On a defense beset by injuries and depth concerns, Tutogi was needed on the other side of the ball at defensive end, and that versatility has caught the eye of NFL scouts.

“My agent actually called me a few days ago,” Tutogi said, “and said the [Cincinnati] Bengals might have some interest in playing me at rush defensive end … and if I play outside linebacker for the Bengals, I get to play with some of the best linebackers in the league in James Harrison and Vontaze Burfict.”

The possibility of learning from someone like Harrison would be “awesome”, he said.

As a defensive end last year, Tutogi contributed 5 tackles, 1.5 sacks and 1 tackle for loss.

Tutogi said he understands that most NFL players get their start on special teams, and he’s fine with that.

“It’s not about the money or any of the fame,” Tutogi said. “It’s just something I’ve always wanted to accomplish as early as five years old. They could ask me to be a long snapper or waterboy; I’ll do whatever it takes. Hopefully I have a long career in the NFL.”

Path to the Draft

Taimi Tutogi
Position: Fullback/Defensive end
Height/Weight: 6-foot-1, 246 pounds
Career Stats (26 games): 38 rushes, 121 yards, 5 touchdowns, 27 receptions, 225 yards, 2 touchdowns, 9 tackles, 1.5 sacks
Pro Day numbers: – 40-yard dash: 5.07 seconds – 22 bench press reps of 225 pounds – Vertical jump: 31.5 inches Scouting Profile:
Grade: 59.8, 2nd-highest ranked fullback
NFL COMPARISON: Lawrence Vickers (Cowboys)

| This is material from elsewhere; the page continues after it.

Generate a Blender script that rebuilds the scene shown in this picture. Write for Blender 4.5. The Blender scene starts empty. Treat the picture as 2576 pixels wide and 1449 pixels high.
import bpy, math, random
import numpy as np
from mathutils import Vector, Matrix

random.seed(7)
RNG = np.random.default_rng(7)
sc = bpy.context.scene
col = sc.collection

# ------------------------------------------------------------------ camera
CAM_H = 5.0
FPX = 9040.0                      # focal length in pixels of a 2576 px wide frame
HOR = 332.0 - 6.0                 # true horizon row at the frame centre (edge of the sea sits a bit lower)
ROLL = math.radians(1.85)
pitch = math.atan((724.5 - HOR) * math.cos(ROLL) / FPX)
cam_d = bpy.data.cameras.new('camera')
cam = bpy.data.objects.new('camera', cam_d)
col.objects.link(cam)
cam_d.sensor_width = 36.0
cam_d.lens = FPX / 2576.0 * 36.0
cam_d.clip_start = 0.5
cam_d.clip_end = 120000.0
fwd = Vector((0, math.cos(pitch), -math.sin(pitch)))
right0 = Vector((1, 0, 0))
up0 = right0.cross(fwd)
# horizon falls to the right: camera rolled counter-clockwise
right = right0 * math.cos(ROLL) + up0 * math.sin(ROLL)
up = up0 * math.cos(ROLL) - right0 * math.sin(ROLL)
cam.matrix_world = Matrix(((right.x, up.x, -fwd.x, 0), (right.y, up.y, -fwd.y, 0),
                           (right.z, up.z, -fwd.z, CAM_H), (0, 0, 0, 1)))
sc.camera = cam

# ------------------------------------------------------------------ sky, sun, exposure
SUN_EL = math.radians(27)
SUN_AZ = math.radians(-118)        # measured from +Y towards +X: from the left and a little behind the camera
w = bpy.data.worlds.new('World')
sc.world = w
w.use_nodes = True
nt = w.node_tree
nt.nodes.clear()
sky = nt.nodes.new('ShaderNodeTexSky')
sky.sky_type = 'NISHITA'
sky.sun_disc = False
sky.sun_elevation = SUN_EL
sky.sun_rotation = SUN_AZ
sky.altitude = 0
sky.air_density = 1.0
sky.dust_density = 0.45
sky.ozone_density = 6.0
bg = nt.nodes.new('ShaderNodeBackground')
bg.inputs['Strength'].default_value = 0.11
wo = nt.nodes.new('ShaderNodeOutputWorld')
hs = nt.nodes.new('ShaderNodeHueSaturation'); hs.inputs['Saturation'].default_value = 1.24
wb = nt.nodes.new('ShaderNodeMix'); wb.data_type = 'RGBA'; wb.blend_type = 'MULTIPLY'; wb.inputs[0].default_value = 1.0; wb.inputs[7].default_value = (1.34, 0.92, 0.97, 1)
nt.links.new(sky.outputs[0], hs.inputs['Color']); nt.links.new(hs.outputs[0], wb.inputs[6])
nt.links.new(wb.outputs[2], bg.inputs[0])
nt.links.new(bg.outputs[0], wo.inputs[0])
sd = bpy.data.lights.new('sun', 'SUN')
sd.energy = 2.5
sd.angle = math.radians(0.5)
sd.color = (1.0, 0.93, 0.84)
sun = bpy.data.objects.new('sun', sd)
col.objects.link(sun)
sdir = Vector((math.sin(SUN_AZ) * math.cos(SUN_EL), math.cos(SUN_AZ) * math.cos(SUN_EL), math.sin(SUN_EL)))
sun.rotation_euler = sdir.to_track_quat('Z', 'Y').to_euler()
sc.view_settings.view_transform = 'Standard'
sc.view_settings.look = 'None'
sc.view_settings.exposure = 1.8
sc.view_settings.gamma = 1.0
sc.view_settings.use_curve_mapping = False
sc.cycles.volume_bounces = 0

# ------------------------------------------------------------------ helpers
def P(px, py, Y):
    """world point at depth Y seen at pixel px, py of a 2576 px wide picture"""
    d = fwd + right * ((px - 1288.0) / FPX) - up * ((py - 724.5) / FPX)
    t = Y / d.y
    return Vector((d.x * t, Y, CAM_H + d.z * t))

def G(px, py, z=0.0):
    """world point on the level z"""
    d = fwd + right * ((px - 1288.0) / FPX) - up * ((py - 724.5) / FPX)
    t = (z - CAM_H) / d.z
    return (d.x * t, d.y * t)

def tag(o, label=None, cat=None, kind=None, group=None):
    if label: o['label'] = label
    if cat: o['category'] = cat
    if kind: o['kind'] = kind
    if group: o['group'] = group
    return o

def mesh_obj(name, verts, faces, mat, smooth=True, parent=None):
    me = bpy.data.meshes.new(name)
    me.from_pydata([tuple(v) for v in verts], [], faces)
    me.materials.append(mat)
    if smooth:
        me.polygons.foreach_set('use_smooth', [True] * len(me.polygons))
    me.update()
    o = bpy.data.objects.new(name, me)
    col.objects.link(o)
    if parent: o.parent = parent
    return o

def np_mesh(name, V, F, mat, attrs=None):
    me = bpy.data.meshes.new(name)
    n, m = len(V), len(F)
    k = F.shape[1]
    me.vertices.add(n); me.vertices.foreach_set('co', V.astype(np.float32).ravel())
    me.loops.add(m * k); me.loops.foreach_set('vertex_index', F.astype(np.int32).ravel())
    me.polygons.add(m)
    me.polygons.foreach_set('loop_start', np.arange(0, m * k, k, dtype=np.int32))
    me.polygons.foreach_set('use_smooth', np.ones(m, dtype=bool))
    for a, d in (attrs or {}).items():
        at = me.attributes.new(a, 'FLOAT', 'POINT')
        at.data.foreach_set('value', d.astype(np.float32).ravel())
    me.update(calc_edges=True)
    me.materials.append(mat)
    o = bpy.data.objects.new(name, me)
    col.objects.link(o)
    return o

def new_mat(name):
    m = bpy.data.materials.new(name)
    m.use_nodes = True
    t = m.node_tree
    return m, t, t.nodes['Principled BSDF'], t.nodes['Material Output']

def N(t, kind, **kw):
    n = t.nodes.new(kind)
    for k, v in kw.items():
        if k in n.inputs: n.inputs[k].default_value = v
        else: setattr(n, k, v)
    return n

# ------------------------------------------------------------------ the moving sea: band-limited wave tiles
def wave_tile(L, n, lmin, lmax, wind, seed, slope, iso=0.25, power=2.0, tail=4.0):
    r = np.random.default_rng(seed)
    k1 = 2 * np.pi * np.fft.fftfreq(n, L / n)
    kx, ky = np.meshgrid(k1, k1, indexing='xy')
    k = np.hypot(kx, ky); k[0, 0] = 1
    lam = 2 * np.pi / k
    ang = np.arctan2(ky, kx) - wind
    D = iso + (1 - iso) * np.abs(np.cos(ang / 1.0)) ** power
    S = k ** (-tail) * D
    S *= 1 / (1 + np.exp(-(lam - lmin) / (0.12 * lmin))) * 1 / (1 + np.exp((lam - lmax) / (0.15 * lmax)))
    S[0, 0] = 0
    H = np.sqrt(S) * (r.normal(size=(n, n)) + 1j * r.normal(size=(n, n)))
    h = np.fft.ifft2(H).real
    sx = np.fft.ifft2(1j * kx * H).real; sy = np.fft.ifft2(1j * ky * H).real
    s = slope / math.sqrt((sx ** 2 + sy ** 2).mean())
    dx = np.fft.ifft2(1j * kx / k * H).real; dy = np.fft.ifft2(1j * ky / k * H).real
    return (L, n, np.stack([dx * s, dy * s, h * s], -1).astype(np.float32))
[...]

Tutogi was a two-way high school star, but his production hasn’t been exceptional during his career (121 rushing yards, 192 receiving yards, seven total touchdowns) with the Wildcats. His versatility (he’s played multiple positions on offense and defensive end for Arizona) and physical tools, however, give him strong potential as a lead-blocker and on special teams coverage units.

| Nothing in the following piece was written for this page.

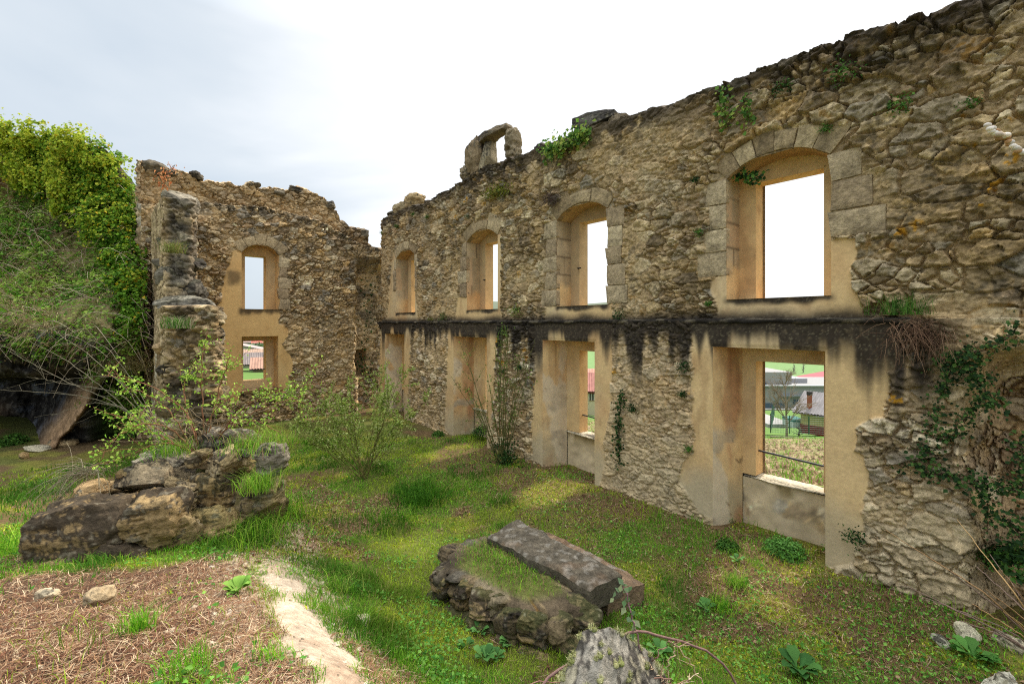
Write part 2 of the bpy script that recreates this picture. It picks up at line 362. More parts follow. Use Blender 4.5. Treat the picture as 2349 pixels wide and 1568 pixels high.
    # voussoirs
    if rise:
        s = MB(); nb = voiss; A = arc(x0, x1, zs_, rise, nb*6+1); 
        for k in range(nb):
            r1 = ring*(.8+.45*_h(np.array(k), np.array(seed), 3)); r1 = float(r1)*(1.25 if k in (0, nb-1) else 1)
            O = arc(x0, x1, zs_, rise, nb*6+1, r1); g = .006
            I_ = A[k*6:k*6+7].copy(); O_ = O[k*6:k*6+7].copy(); I_[0, 0] += g; I_[-1, 0] -= g; O_[0, 0] += g; O_[-1, 0] -= g
            block(s, I_, O_, y0-.012-.012*(k % 2), .12, mix(lin(190,168,130)[None], lin(152,130,98), np.array([(_h(np.array(k), np.array(seed), 8))]))[0], seed*7+k)
        s.build('arch', M_stone, w)
    for side in (0, 1):
        s = MB()
        for i, (qx0, qx1, qz0, qz1) in enumerate(quoins):
            if (qx0 > (x0+x1)/2) != side: continue
            j = lambda a: .055*(random.random()-.5)*a
            block(s, [(qx0+j(1), qz0), (qx1+j(0), qz0+j(.5))], [(qx0+j(2), qz1), (qx1+j(0), qz1+j(.5))], y0-.012-.01*random.random(), .1,
                  mix(lin(198,178,142)[None], lin(156,134,104), np.array([random.random()]))[0], seed*13+i, n=12)
        if s.n: s.build('jamb_stones', M_stone, w)
    return w
def sphere_dirs(n):
    """cube sphere: directions and quads"""
    g = np.linspace(-1, 1, n); g = np.tan(g*np.pi/4)
    U, V = np.meshgrid(g, g); O = np.ones_like(U); vs = []; qs = []; b = 0
    I = np.arange(n*n).reshape(n, n); q = np.stack([I[:-1, :-1], I[:-1, 1:], I[1:, 1:], I[1:, :-1]], -1).reshape(-1, 4)
    for f in [(U, V, O), (-U, V, -O), (O, U, V), (-O, -U, V), (V, O, U), (-V, -O, U)]:
        vs.append(np.stack(f, -1).reshape(-1, 3)); qs.append(q+b); b += n*n
    v = np.concatenate(vs); key = np.round(v, 5); _, ii, inv = np.unique(key, axis=0, return_index=True, return_inverse=True)
    return v[ii], inv.reshape(-1)[np.concatenate(qs)]
_SD = {}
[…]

On what he’s been up to since the New Mexico Bowl:

It’s pretty much been a grind since the bowl — just been working out, trying to stay in shape and look good for whoever comes along and wants to see me work out or take any interest in me.

On his Pro Day performance:

I think I did pretty well for the most part and from what the scouts are saying. I’ve been getting a lot of phone calls saying that I did pretty well. Stock only went up, I didn’t hurt it, and when I get out there, I guess I showed a lot of them I can do a lot of different stuff on any team. I can play defense like I did at Arizona. I can play offense. Special teams is fine with me because special teams is where everyone has to start out. Pro Day was essential for me mainly because I didn’t get invited to the combine; you know Matt [Scott] did, but from what they’re saying I did pretty well. I showed I can catch the ball out of the backfield and I have good hands and I got decent speed and agility for a guy that weighs 246.

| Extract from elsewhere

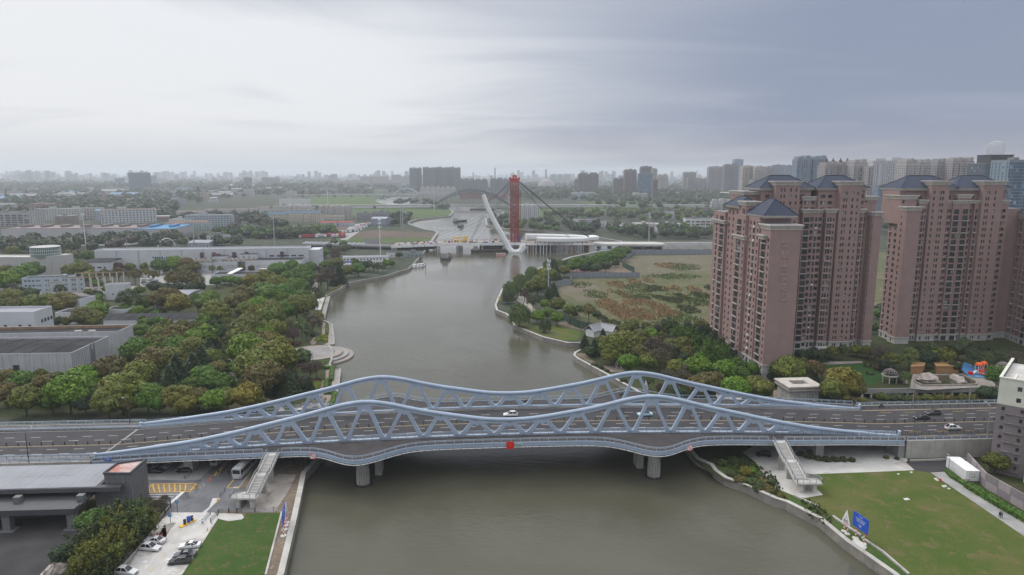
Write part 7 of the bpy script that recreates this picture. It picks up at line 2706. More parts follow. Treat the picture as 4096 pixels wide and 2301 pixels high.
trees(N,ZB,[(1450,790,140,'brown'),(1600,790,135,'olive'),(1290,700,140,'green'),(1230,770,90,'olive'),(1460,640,105,'olive'),(1640,660,110,'green'),(1810,680,110,'olive'),(1880,585,130,'bright'),(1640,560,115,'brown'),(1480,545,90,'olive'),(1400,620,80,'brown'),(1340,460,72,'green','round'),(1320,520,80,'green'),(1490,440,60,'green','round'),(1565,465,62,'olive','round'),(1798,490,48,'brown','round'),(1650,920,150,'dark','conifer'),(1800,880,130,'dark','conifer'),(1580,990,120,'dark','conifer'),(1950,720,110,'dark','conifer'),(1880,800,120,'dark','conifer'),(2000,640,90,'dark','conifer'),(1905,430,70,'green','round'),(1990,770,100,'olive'),(1900,940,105,'green'),(1955,890,75,'green'),(2040,870,80,'brown'),(1975,985,110,'green'),(1770,1025,85,'green'),(2110,1020,85,'green'),(2280,1025,70,'green'),(2000,480,80,'dark','loose'),(2060,560,70,'dark','loose')])
ZC='in the riverside camphor belt on the left bank'
trees(N,ZC,[(2330,490,150,'olive'),(2470,545,110,'bright'),(2240,590,140,'olive'),(2310,690,165,'bright'),(2450,640,130,'brown'),(2400,860,190,'olive'),(2490,760,150,'yellow'),(2430,980,150,'brown'),(2540,340,120,'olive'),(2410,360,110,'yellow'),(2220,250,105,'brown'),(2300,330,90,'olive'),(2400,275,88,'bright'),(2520,190,120,'green'),(2010,350,125,'olive'),(2270,180,90,'brown'),(2420,130,80,'olive')])
trees(Q,ZC,[(80,490,95,'bright'),(235,520,115,'olive'),(40,610,90,'bright'),(235,650,120,'yellow'),(70,700,120,'olive'),(230,780,185,'yellow'),(140,940,165,'brown'),(330,880,100,'olive'),(40,1150,75,'yellow'),(430,290,125,'olive'),(540,270,95,'olive'),(300,340,110,'green'),(190,390,120,'olive'),(60,270,60,'bright'),(200,290,80,'brown'),(330,170,100,'green'),(430,110,100,'green'),(130,150,100,'green'),(250,90,100,'olive'),(380,40,90,'green'),(480,-20,90,'green'),(540,20,70,'green'),(150,30,90,'olive'),(20,60,80,'yellow'),(60,360,90,'olive'),(300,230,90,'bright'),(500,200,80,'green'),(260,-50,80,'green'),(560,-70,60,'green'),(390,-80,70,'green')])
ZD='beside the riverside promenade on the left bank'
trees(Q,ZD,[(490,765,78,'light','round'),(560,880,85,'grey','bare'),(620,860,70,'grey','bare'),(480,480,78,'light','loose'),(585,440,85,'grey','loose'),(530,540,60,'mid','loose'),(640,400,55,'yellow','loose'),(400,560,70,'purple','loose'),(360,1010,110,'dark','conifer'),(280,1010,90,'dark','conifer'),(430,1000,80,'dark','conifer'),(520,990,60,'grey','bare'),(550,1020,60,'dark','conifer'),(600,560,40,'mid','shrub'),(650,190,45,'mid','loose'),(610,150,40,'dark','loose')])
Z1=lambda*p:Z(1000,600,2.3336,*p)
ZE='on the left bank before the site office'
trees(Z1,ZE,[(700,1070,45,'green'),(810,1060,60,'olive'),(900,1130,55,'olive'),(980,1050,40,'green','round'),(1010,1110,62,'green'),(1060,1080,50,'dark'),(1110,1070,40,'mid','loose'),(1190,1090,42,'mid','loose'),(1268,1055,36,'bright','round'),(1325,1055,30,'green','round'),(830,1160,85,'dark','conifer'),(780,1200,60,'dark','conifer'),(720,1180,85,'grey','bare'),(660,1220,60,'grey','bare'),(760,1110,50,'dark'),(690,960,45,'green'),(790,950,55,'grey','bare'),(640,1110,35,'grey','bare'),(1390,980,30,'dark'),(1150,1090,35,'mid','loose'),(950,1110,40,'mid'),(1240,1100,30,'brown','loose')])
ZF='between the small halls of the left works'
trees(N,ZF,[(1950,215,85,'bright'),(1930,260,95,'green'),(1840,250,75,'green','loose'),(1820,195,35,'dark','round'),(1660,270,110,'yellow'),(1540,220,120,'brown'),(1350,270,70,'green'),(1430,240,70,'brown'),(1200,230,100,'mid','loose'),(900,330,95,'bright'),(770,390,100,'brown'),(880,400,80,'olive'),(850,440,60,'olive'),(545,430,42,'dark','round'),(620,432,46,'brown','round'),(600,260,115,'brown'),(450,245,90,'olive'),(300,260,90,'olive'),(170,280,80,'brown'),(110,210,90,'olive'),(60,270,70,'olive'),(1170,320,55,'bright'),(1290,340,60,'bright'),(1500,340,45,'bright','shrub'),(890,240,50,'green')])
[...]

On his expectations for the NFL:

I just want to make a team. I don’t care if I’m drafted in 7th round, I don’t care if I go as a free agent, as long as I get a call and a team says, ‘We want you to play on our squad right now.’ That’s all my focus is on. I’m hoping and praying and putting it in God’s hands and hoping it happens, but you know if I do get that call and do make it on any squad, I plan on working my butt off like I did all four years at Arizona. I’ll do my part; I plan on playing 100 percent no matter where I go — no matter what position I play.